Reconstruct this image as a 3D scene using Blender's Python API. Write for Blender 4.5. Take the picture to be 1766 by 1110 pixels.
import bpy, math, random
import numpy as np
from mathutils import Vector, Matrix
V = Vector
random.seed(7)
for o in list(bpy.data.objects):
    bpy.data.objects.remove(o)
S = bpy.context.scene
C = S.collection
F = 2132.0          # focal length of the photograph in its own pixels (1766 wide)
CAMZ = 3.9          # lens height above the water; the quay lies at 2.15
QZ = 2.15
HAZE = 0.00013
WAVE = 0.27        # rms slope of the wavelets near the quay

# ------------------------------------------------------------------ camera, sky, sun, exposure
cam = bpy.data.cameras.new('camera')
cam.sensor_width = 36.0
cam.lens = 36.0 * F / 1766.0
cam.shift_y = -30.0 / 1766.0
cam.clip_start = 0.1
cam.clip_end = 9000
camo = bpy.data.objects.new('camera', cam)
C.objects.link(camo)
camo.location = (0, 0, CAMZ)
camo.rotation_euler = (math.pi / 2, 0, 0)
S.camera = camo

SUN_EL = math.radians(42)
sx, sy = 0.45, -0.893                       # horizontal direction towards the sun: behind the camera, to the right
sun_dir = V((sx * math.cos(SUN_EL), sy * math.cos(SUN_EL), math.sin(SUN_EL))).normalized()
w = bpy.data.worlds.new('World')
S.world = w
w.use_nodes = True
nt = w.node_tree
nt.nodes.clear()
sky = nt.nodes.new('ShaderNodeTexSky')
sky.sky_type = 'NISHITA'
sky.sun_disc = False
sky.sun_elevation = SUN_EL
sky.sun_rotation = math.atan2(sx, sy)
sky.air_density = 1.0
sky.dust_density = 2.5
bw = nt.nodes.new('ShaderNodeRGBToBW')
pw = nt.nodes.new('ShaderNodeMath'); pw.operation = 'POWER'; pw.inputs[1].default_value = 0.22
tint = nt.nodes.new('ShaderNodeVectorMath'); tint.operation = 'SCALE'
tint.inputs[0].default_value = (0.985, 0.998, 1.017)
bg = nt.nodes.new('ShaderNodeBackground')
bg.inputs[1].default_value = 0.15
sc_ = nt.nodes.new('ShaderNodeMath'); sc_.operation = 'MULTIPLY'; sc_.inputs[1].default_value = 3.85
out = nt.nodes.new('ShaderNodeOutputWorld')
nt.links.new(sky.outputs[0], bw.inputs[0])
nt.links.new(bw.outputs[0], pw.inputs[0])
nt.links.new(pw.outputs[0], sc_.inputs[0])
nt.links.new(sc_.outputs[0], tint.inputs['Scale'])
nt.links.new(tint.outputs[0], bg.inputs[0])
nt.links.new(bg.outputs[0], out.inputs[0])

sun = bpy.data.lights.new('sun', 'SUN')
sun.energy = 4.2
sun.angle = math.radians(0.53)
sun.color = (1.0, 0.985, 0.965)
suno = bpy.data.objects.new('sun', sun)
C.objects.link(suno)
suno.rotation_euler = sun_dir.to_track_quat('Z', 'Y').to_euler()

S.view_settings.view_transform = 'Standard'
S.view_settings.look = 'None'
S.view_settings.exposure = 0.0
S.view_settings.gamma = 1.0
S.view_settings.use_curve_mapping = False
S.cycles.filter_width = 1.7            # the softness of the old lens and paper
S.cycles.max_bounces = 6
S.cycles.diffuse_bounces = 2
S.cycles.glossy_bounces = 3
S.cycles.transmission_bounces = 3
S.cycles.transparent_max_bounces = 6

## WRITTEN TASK
Pull out each line of the listing that holds the string "scene".

## RESPONSE BELOW
Reconstruct this image as a 3D scene using Blender's Python API. Write for Blender 4.5. Take the picture to be 1766 by 1110 pixels.
S = bpy.context.scene